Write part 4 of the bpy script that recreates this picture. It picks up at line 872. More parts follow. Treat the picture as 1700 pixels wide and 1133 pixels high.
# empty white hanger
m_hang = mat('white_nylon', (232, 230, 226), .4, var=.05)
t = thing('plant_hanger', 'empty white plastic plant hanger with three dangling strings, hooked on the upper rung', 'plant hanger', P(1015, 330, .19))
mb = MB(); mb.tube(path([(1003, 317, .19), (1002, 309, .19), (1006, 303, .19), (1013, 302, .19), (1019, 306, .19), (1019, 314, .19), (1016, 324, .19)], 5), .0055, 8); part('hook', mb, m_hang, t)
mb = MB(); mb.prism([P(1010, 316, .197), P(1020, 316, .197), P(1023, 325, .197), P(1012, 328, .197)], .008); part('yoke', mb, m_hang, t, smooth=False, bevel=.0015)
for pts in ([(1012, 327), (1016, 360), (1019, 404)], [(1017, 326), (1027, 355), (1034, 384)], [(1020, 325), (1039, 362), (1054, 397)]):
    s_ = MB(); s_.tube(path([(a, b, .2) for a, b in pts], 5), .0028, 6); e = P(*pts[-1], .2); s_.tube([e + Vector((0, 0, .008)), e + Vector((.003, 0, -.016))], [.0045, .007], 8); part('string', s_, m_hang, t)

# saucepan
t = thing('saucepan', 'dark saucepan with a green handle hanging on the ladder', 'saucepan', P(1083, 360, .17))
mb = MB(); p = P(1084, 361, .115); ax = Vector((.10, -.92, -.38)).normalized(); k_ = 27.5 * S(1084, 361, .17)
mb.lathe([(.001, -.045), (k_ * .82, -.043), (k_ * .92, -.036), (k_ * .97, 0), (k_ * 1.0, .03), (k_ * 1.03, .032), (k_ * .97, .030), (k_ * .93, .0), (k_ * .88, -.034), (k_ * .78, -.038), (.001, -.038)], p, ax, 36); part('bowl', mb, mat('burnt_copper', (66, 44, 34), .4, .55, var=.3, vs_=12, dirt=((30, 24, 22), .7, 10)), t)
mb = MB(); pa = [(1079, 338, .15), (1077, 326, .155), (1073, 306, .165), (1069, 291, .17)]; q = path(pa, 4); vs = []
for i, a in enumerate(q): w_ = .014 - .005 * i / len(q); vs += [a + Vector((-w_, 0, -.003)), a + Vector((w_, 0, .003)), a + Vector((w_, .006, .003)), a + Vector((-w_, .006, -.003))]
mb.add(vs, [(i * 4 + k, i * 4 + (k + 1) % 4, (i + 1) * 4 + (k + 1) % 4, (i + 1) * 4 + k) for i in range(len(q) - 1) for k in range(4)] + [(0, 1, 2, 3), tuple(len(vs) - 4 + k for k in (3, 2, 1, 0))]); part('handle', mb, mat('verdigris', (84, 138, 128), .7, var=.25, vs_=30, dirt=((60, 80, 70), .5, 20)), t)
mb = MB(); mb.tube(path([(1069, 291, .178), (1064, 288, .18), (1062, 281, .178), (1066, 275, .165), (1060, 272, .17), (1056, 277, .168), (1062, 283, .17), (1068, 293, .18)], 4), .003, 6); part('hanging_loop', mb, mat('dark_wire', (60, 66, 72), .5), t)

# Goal
All of the material above needs to be retyped word for word.

# Exercise result
Write part 4 of the bpy script that recreates this picture. It picks up at line 872. More parts follow. Treat the picture as 1700 pixels wide and 1133 pixels high.
# empty white hanger
m_hang = mat('white_nylon', (232, 230, 226), .4, var=.05)
t = thing('plant_hanger', 'empty white plastic plant hanger with three dangling strings, hooked on the upper rung', 'plant hanger', P(1015, 330, .19))
mb = MB(); mb.tube(path([(1003, 317, .19), (1002, 309, .19), (1006, 303, .19), (1013, 302, .19), (1019, 306, .19), (1019, 314, .19), (1016, 324, .19)], 5), .0055, 8); part('hook', mb, m_hang, t)
mb = MB(); mb.prism([P(1010, 316, .197), P(1020, 316, .197), P(1023, 325, .197), P(1012, 328, .197)], .008); part('yoke', mb, m_hang, t, smooth=False, bevel=.0015)
for pts in ([(1012, 327), (1016, 360), (1019, 404)], [(1017, 326), (1027, 355), (1034, 384)], [(1020, 325), (1039, 362), (1054, 397)]):
    s_ = MB(); s_.tube(path([(a, b, .2) for a, b in pts], 5), .0028, 6); e = P(*pts[-1], .2); s_.tube([e + Vector((0, 0, .008)), e + Vector((.003, 0, -.016))], [.0045, .007], 8); part('string', s_, m_hang, t)

# saucepan
t = thing('saucepan', 'dark saucepan with a green handle hanging on the ladder', 'saucepan', P(1083, 360, .17))
mb = MB(); p = P(1084, 361, .115); ax = Vector((.10, -.92, -.38)).normalized(); k_ = 27.5 * S(1084, 361, .17)
mb.lathe([(.001, -.045), (k_ * .82, -.043), (k_ * .92, -.036), (k_ * .97, 0), (k_ * 1.0, .03), (k_ * 1.03, .032), (k_ * .97, .030), (k_ * .93, .0), (k_ * .88, -.034), (k_ * .78, -.038), (.001, -.038)], p, ax, 36); part('bowl', mb, mat('burnt_copper', (66, 44, 34), .4, .55, var=.3, vs_=12, dirt=((30, 24, 22), .7, 10)), t)
mb = MB(); pa = [(1079, 338, .15), (1077, 326, .155), (1073, 306, .165), (1069, 291, .17)]; q = path(pa, 4); vs = []
for i, a in enumerate(q): w_ = .014 - .005 * i / len(q); vs += [a + Vector((-w_, 0, -.003)), a + Vector((w_, 0, .003)), a + Vector((w_, .006, .003)), a + Vector((-w_, .006, -.003))]
mb.add(vs, [(i * 4 + k, i * 4 + (k + 1) % 4, (i + 1) * 4 + (k + 1) % 4, (i + 1) * 4 + k) for i in range(len(q) - 1) for k in range(4)] + [(0, 1, 2, 3), tuple(len(vs) - 4 + k for k in (3, 2, 1, 0))]); part('handle', mb, mat('verdigris', (84, 138, 128), .7, var=.25, vs_=30, dirt=((60, 80, 70), .5, 20)), t)
mb = MB(); mb.tube(path([(1069, 291, .178), (1064, 288, .18), (1062, 281, .178), (1066, 275, .165), (1060, 272, .17), (1056, 277, .168), (1062, 283, .17), (1068, 293, .18)], 4), .003, 6); part('hanging_loop', mb, mat('dark_wire', (60, 66, 72), .5), t)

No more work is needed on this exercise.